Because the same broken interaction or respec path hits everyone running that build, Bugnet's occurrence grouping folds the duplicate reports into one issue with a count, ranking which talent bug affects the most characters. Filter by a node ID present in the reports and a stacking hypothesis confirms itself: every clustered report carries the same two talents allocated together. For illegal builds and respec accounting errors, the captured point totals and prerequisite state land in the same dashboard, so validation failures are easy to spot and triage by how many players the broken build path has reached.

Testing builds as a combinatorial space

The teams that ship clean talent systems treat the build space as something to test combinatorially, not node by node.
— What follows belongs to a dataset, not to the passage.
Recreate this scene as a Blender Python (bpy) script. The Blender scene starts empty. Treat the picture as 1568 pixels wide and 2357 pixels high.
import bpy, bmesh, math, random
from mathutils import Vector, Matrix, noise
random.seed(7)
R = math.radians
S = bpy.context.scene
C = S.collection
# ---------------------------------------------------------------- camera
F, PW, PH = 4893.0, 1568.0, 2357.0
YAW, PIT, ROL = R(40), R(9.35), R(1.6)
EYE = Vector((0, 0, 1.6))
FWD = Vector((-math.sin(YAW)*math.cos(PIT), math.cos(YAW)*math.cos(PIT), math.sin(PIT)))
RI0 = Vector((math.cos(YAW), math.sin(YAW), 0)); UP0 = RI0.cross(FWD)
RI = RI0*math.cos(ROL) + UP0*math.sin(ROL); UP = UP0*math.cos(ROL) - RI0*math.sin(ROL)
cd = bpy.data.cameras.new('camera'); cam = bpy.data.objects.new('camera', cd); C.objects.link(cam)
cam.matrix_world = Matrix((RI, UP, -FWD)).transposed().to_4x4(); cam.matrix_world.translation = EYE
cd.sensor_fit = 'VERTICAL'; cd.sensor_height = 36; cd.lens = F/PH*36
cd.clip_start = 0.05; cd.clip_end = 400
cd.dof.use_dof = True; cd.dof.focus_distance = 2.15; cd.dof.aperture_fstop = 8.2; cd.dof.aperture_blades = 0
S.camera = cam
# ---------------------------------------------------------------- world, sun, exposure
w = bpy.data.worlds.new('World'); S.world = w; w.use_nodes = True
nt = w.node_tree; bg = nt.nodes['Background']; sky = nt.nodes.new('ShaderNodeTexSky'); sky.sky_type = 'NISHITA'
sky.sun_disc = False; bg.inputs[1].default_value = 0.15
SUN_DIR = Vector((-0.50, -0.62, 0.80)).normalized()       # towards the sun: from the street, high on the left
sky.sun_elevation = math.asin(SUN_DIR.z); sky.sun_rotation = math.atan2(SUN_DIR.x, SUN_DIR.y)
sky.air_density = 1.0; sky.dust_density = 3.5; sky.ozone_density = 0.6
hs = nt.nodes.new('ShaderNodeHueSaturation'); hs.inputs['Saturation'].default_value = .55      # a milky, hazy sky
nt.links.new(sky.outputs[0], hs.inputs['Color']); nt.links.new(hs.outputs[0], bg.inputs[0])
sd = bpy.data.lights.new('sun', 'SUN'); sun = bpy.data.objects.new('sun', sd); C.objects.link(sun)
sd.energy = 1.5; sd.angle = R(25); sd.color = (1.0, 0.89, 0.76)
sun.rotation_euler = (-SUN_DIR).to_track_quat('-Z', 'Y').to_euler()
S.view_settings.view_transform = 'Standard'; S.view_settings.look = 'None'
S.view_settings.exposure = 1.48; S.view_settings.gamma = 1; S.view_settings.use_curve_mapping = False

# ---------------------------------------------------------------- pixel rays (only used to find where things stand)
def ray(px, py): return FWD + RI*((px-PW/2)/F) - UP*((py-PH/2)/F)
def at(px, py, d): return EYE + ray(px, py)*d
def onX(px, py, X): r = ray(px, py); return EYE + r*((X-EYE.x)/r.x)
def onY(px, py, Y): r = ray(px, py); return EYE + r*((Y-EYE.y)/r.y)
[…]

Write automated tests that allocate representative builds, including the dangerous pairs your players actually combine, and assert that the computed stats match the intended values exactly and that no modifier stacks wrongly. Add respec tests that allocate a build, fully and partially refund it, and assert the points balance and no stat bonus survives the reset. Seed the suite with every interaction and respec bug you fix so the same accounting error cannot quietly return.

Make build validity an invariant you check everywhere, not just at allocation. A function that confirms a build satisfies all prerequisites and has not overspent can run on load, on respec, and in tests, catching illegal characters before they reach systems that assume validity. With state-capturing reports, occurrence-ranked triage, and a combinatorial test suite, the freedom that makes a talent system exciting stops being a liability. Players get to chase clever builds, and you get to trust that the math behind those builds holds together, which is the quiet promise every talent tree is making.

Talent bugs live in the build, not a single node. Capture the full allocation, computed stats, and any respec before-and-after, and the interaction reveals itself.